--- BEGIN Dataset records ---

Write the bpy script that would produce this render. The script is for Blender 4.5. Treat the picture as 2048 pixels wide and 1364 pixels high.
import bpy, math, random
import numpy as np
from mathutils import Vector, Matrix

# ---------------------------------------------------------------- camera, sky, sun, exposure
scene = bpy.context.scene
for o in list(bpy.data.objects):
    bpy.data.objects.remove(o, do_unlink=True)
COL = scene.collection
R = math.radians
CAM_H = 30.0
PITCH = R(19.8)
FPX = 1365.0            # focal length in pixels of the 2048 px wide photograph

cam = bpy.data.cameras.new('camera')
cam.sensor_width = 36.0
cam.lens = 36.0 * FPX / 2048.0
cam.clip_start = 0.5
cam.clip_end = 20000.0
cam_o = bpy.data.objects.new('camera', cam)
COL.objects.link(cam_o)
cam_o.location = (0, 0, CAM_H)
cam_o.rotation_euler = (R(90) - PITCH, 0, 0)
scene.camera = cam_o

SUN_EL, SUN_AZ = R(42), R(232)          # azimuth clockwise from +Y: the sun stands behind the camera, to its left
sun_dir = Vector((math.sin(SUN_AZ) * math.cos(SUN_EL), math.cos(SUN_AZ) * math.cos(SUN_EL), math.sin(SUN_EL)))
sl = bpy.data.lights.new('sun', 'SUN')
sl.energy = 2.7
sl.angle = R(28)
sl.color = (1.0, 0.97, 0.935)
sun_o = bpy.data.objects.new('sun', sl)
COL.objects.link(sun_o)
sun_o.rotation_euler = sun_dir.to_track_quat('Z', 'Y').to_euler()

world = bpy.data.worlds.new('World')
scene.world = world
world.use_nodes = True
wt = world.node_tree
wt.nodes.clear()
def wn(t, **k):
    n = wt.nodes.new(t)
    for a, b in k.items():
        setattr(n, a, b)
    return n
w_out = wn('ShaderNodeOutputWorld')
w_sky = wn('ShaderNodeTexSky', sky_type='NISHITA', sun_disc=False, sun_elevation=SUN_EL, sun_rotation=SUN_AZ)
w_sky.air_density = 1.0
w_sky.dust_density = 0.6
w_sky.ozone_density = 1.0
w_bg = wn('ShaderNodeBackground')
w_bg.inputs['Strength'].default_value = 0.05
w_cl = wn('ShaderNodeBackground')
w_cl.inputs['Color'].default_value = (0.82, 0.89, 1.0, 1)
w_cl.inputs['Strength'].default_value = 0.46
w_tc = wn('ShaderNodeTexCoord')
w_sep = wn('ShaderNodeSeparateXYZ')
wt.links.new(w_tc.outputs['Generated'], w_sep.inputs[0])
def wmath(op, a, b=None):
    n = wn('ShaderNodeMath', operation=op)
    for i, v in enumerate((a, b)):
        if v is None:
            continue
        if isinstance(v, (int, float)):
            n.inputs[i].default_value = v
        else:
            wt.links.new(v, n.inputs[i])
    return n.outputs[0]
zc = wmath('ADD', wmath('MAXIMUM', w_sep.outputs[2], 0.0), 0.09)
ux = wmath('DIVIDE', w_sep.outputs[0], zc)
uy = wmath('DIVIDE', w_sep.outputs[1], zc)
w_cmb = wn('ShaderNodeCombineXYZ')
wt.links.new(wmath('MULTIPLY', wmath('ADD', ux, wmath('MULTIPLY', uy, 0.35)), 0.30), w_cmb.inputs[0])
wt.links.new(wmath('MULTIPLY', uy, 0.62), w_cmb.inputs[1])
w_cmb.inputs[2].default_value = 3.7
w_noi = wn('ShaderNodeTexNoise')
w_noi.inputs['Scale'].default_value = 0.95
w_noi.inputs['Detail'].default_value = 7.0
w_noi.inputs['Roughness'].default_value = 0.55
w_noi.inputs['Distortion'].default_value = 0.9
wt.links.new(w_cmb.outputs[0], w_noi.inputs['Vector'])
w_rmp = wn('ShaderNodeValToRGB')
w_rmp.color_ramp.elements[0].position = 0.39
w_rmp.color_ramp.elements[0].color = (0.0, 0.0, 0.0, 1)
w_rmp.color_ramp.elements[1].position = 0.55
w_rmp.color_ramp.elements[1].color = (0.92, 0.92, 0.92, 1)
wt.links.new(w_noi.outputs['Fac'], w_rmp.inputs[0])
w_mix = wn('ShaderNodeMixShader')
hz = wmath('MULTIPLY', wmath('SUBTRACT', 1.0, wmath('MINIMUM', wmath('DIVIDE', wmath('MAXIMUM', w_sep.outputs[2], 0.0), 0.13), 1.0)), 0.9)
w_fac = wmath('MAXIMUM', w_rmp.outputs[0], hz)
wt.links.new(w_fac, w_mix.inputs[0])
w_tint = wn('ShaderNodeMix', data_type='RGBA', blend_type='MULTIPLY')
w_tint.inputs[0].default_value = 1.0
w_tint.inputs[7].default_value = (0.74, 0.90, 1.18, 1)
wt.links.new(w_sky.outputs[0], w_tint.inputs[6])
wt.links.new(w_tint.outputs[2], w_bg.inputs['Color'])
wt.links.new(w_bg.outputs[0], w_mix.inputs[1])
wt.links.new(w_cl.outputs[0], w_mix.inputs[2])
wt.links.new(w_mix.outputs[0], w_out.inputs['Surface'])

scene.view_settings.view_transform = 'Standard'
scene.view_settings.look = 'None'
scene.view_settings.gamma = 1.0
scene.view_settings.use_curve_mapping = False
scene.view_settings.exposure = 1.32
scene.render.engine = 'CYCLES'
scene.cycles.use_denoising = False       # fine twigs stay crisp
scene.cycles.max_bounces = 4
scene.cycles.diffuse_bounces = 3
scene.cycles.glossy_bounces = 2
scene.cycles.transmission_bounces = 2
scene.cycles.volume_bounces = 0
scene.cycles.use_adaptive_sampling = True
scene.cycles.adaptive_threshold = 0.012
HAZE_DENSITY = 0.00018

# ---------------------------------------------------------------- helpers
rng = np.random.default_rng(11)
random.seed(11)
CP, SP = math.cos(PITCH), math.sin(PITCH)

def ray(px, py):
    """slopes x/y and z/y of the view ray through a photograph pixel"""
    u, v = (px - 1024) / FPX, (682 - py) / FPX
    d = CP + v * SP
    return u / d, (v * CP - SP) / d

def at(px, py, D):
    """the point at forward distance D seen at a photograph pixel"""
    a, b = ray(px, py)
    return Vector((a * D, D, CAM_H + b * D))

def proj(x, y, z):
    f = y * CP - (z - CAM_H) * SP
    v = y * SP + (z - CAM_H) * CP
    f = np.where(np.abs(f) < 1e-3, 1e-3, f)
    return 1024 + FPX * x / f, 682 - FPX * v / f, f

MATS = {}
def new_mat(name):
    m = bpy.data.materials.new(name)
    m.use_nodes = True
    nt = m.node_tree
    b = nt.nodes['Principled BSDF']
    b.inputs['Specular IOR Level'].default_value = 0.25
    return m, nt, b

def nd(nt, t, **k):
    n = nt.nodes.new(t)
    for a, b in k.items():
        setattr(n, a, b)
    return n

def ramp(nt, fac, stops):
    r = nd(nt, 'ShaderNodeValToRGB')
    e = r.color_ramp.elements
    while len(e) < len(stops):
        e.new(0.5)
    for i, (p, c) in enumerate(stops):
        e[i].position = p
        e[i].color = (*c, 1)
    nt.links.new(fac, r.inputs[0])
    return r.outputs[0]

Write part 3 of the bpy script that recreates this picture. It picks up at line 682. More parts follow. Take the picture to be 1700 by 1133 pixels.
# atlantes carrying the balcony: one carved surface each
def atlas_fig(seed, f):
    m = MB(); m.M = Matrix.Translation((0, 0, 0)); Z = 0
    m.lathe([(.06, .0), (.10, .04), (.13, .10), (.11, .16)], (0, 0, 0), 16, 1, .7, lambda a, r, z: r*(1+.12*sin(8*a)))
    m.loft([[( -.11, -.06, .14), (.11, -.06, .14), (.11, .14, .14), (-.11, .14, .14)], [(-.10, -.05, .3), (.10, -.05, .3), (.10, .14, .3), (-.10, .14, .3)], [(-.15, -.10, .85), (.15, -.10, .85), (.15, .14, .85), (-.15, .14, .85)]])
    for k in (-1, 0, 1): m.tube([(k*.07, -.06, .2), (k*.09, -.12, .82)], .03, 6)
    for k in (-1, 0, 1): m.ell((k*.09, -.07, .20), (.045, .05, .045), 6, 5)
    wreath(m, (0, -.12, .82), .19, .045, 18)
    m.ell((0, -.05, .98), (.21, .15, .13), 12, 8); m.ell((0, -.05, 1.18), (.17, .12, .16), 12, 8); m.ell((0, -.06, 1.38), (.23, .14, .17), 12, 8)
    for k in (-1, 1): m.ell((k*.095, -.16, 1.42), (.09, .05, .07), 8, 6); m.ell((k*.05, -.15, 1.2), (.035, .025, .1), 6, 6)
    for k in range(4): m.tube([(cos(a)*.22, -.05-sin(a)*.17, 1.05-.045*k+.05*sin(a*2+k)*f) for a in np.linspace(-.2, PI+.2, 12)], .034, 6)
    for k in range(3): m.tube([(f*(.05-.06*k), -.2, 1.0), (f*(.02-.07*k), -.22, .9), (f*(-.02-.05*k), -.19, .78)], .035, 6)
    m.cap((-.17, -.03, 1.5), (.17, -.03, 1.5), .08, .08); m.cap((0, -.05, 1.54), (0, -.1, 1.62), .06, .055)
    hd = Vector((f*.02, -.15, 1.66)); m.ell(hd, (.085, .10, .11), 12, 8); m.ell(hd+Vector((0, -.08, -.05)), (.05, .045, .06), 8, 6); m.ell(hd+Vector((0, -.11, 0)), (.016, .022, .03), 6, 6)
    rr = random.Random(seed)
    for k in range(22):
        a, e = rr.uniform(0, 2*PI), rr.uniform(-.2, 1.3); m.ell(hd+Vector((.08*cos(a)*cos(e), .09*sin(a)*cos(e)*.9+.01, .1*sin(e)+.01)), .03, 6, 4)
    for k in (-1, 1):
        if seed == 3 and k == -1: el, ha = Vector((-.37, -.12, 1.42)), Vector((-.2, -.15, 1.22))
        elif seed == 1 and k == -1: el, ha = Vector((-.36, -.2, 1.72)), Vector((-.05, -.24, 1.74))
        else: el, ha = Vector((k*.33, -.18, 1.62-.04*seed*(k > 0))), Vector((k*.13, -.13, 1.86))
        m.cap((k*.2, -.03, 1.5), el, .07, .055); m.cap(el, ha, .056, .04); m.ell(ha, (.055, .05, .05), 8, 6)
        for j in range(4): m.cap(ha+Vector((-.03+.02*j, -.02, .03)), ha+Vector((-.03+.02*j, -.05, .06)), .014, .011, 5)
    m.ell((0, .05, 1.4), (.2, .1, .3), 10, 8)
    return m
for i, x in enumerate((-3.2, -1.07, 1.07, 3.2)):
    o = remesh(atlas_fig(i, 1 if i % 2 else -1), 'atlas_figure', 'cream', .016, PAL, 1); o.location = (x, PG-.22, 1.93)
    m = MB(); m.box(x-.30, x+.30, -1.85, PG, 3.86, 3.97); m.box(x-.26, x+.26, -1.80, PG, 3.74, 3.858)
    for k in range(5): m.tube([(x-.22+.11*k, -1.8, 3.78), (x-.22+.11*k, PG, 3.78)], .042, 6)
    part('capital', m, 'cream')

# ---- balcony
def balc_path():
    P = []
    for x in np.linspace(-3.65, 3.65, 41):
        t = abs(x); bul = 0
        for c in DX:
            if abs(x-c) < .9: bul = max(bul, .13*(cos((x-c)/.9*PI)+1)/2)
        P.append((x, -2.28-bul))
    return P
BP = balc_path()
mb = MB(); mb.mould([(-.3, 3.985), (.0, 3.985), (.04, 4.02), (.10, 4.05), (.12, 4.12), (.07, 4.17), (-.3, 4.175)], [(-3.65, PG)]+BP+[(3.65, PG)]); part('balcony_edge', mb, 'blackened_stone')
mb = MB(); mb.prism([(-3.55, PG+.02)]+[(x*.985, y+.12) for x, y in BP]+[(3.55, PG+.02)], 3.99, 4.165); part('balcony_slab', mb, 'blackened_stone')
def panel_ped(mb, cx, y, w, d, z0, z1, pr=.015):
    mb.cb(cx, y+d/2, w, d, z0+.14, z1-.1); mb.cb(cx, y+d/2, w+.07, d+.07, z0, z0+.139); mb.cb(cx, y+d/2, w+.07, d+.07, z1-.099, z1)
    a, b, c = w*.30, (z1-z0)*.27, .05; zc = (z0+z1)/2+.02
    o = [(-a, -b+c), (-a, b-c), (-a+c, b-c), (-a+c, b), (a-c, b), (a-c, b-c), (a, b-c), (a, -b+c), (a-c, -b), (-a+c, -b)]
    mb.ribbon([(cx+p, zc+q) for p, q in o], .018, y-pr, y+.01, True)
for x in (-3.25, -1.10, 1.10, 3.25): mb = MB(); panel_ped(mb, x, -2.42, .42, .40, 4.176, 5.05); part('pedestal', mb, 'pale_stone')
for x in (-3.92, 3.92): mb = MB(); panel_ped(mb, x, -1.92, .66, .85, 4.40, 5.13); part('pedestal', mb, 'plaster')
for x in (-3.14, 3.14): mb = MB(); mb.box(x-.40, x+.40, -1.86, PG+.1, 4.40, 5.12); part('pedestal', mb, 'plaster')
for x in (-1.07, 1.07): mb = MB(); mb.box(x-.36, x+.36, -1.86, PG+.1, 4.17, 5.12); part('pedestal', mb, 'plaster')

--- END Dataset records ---

**Aim of the exercise:**
Repeat only the lines above, from the first line of the entries through the line that contains "from mathutils import Vector, Matrix", including both ends.

**Exercise result:**
Write the bpy script that would produce this render. The script is for Blender 4.5. Treat the picture as 2048 pixels wide and 1364 pixels high.
import bpy, math, random
import numpy as np
from mathutils import Vector, Matrix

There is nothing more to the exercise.